By RIA Novosti
Moscow : Russia will supply 50,000 tonnes of fuel oil to North Korea Jan 20-21 in line with the six-nation deal to resolve the country’s nuclear problem, Russia’s deputy foreign minister has said.
“I think we will complete the delivery on Jan 20-21,” Alexander Losyukov said after talks in Moscow with the US Assistant Secretary of State Christopher Hill, who arrived in Moscow for consultations with Russia, one of the countries involved in the talks on Pyongyang’s denuclearisation.
Amid concerns over the reclusive communist state’s failure to meet the deadline to disclose all its nuclear activities, Hill said the next round of six-party talks on North Korea’s nuclear programme could take place this month.
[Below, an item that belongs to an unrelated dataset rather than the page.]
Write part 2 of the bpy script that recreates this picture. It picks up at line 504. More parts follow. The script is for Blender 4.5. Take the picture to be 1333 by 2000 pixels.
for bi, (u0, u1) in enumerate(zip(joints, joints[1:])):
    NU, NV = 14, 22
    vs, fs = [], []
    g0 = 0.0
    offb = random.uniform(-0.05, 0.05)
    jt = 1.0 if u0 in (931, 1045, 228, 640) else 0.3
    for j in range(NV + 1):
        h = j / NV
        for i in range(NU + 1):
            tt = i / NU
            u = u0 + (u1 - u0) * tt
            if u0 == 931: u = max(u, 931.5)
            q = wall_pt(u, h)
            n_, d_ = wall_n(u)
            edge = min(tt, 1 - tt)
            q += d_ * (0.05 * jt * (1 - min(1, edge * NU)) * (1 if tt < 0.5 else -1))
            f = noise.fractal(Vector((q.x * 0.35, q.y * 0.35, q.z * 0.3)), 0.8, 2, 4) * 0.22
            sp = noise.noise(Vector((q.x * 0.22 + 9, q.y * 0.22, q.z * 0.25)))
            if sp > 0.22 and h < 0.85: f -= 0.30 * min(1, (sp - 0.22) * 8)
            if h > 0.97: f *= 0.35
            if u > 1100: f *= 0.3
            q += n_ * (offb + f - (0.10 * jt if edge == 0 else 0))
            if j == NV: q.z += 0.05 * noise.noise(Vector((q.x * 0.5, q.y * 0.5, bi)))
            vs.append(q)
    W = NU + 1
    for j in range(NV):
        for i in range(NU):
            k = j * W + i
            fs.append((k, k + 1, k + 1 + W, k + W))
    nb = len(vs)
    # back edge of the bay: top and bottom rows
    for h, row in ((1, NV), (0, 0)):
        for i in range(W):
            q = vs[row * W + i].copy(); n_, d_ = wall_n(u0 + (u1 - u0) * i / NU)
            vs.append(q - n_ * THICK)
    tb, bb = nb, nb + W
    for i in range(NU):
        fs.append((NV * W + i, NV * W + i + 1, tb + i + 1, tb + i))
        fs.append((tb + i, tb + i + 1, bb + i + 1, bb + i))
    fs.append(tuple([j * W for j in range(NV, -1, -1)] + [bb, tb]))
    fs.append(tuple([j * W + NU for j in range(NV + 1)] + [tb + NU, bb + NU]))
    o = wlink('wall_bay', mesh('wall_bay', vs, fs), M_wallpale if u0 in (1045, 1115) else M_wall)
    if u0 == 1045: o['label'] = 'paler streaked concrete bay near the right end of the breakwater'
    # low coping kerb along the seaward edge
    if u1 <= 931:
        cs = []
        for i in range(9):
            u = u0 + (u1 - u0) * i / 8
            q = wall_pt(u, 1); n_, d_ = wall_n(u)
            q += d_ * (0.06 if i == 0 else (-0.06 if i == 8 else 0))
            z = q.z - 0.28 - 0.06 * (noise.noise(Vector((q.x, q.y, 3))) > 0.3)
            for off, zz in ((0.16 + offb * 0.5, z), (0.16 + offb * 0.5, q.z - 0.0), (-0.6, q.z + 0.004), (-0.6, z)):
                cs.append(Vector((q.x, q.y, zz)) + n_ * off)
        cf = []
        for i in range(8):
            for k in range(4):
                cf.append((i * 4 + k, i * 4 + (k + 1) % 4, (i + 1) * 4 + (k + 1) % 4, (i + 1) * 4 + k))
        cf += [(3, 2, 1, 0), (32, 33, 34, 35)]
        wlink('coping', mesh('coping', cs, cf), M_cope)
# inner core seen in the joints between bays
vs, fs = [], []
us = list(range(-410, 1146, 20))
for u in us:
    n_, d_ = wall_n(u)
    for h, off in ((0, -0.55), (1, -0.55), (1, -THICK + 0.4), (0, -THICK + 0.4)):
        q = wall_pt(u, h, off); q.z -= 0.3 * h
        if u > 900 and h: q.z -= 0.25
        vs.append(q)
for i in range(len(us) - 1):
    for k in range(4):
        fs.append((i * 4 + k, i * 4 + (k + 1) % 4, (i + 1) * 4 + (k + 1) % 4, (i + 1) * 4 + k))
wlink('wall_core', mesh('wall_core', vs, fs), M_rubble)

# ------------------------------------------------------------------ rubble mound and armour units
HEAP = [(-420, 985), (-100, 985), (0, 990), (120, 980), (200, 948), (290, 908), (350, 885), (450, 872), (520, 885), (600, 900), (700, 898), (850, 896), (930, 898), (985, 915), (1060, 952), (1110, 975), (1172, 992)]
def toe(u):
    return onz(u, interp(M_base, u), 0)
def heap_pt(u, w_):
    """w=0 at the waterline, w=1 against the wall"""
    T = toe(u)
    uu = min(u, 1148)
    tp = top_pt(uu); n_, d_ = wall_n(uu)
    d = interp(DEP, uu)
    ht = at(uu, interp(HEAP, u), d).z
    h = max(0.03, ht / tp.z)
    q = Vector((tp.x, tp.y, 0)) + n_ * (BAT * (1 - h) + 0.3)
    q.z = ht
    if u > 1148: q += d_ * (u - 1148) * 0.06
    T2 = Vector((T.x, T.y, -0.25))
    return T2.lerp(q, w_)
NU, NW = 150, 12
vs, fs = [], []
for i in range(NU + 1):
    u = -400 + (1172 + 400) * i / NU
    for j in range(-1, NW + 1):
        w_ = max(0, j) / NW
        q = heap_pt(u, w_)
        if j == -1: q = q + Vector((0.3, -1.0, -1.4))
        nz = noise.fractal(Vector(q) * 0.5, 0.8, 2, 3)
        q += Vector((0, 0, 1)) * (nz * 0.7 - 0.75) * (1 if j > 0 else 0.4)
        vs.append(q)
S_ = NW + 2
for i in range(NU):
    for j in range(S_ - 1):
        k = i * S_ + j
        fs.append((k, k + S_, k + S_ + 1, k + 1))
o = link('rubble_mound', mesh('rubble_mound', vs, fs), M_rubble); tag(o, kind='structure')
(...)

Under a February 2006 deal made between the two Koreas, China, the US, Russia and Japan, Pyongyang had to decommission all of its nuclear facilities in Yongbyon and submit a complete list of its nuclear programmes by the end of 2007.
North Korea was promised economic and diplomatic incentives in return for the measures. Fuel aid shipments under the deal were delivered by South Korea and China last year.
Losyukov said: “North Korea cannot use this (the Russian fuel oil) as an excuse to drag its feet on denuclearisation process any longer.”
Russia has also offered North Korea a number of energy deals and the possibility of writing off part of Pyongyang’s Soviet-era debt if it continues to fulfil its commitment to complete nuclear disarmament.